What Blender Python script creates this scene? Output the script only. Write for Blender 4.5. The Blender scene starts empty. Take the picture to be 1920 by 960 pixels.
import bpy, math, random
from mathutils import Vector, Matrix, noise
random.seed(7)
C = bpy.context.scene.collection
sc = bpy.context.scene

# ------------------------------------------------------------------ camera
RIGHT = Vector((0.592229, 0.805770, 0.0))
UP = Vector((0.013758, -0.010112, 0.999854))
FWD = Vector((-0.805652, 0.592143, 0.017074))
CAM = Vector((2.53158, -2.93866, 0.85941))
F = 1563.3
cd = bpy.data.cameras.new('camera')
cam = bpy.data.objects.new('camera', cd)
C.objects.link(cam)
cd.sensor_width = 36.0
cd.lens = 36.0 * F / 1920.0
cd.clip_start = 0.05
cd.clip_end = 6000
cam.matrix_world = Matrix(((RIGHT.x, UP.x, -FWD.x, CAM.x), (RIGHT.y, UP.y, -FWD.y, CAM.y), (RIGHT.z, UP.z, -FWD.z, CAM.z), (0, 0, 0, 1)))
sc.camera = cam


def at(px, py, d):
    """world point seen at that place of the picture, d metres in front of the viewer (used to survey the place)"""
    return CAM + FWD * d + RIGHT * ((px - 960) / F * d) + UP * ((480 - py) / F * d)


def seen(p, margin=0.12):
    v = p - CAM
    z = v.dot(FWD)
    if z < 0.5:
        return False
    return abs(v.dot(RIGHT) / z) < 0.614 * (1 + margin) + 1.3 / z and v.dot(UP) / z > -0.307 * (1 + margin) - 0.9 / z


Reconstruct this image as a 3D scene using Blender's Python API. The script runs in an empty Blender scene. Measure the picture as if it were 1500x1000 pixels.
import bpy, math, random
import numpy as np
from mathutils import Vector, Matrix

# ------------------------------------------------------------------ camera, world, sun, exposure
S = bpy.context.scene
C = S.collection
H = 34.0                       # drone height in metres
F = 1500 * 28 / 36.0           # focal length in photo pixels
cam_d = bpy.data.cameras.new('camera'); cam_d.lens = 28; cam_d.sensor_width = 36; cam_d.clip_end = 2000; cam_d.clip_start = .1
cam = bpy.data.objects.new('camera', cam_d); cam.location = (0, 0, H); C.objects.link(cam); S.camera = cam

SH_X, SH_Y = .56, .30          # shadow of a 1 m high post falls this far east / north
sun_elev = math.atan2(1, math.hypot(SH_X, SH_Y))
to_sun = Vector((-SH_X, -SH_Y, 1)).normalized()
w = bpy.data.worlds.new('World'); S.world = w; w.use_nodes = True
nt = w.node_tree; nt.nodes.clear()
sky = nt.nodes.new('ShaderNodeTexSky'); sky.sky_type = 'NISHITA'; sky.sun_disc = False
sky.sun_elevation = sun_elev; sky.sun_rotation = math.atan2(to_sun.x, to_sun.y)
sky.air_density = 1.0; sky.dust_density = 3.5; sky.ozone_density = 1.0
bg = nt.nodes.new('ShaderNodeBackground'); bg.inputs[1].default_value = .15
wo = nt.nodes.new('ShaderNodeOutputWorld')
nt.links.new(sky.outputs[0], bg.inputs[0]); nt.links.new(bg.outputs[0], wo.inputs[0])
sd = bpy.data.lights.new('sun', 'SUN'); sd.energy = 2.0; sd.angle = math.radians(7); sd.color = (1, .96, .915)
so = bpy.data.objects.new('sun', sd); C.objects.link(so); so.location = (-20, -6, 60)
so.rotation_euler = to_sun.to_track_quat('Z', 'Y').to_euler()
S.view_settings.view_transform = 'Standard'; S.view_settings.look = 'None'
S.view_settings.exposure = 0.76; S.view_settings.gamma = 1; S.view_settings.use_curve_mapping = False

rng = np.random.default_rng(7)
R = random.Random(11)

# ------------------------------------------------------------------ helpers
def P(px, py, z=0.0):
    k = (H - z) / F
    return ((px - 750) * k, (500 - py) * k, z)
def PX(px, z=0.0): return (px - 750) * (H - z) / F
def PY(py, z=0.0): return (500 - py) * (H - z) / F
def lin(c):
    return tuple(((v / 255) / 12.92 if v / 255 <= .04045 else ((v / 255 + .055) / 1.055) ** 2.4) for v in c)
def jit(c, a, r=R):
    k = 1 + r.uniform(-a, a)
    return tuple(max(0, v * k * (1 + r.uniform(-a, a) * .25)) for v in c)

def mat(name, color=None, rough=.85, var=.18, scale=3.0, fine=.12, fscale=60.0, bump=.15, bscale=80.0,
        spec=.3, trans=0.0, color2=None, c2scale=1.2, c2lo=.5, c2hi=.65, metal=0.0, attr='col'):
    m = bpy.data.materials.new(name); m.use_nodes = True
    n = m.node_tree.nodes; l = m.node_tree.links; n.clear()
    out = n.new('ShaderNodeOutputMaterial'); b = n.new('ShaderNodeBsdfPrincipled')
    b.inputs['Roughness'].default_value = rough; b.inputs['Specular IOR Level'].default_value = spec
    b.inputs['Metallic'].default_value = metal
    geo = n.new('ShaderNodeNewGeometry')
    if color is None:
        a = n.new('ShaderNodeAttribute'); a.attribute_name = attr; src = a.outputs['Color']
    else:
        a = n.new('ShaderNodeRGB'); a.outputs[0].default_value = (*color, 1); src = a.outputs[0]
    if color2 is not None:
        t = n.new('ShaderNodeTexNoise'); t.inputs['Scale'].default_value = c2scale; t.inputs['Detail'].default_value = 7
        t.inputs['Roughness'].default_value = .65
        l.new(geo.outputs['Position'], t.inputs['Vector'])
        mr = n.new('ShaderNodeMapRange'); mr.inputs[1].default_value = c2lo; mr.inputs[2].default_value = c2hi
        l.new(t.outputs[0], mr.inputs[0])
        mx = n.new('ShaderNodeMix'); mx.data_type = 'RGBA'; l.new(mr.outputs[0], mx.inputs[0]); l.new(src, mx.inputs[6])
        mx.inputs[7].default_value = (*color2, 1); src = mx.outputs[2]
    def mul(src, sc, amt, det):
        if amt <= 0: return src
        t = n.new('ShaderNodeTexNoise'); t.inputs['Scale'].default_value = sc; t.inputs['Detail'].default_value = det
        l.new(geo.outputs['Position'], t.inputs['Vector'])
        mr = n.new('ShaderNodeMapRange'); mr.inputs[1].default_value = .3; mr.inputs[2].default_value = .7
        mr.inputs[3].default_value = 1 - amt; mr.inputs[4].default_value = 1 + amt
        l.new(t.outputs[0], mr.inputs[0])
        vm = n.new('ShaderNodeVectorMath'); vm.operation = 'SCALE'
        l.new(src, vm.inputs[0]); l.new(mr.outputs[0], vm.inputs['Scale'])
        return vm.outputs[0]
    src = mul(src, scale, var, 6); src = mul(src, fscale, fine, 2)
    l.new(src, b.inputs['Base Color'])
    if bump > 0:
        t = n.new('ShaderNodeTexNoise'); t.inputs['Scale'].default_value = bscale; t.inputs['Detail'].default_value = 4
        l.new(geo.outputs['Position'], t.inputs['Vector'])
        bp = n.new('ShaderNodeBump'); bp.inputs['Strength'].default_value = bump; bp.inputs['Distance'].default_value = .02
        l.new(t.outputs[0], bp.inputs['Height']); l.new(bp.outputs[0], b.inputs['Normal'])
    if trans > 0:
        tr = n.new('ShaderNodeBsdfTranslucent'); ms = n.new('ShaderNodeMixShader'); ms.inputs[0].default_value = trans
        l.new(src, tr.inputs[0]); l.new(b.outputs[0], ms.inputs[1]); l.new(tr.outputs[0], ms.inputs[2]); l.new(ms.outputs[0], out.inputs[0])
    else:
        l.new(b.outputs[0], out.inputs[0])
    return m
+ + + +
Set problem: Begin with the line containing "Reconstruct this image" and end with the line containing "cam = bpy.data.objects.new('camera', cam_d);"; repeat every line from start to finish exactly, and nothing outside them.

Result of the task:
Reconstruct this image as a 3D scene using Blender's Python API. The script runs in an empty Blender scene. Measure the picture as if it were 1500x1000 pixels.
import bpy, math, random
import numpy as np
from mathutils import Vector, Matrix

# ------------------------------------------------------------------ camera, world, sun, exposure
S = bpy.context.scene
C = S.collection
H = 34.0                       # drone height in metres
F = 1500 * 28 / 36.0           # focal length in photo pixels
cam_d = bpy.data.cameras.new('camera'); cam_d.lens = 28; cam_d.sensor_width = 36; cam_d.clip_end = 2000; cam_d.clip_start = .1
cam = bpy.data.objects.new('camera', cam_d); cam.location = (0, 0, H); C.objects.link(cam); S.camera = cam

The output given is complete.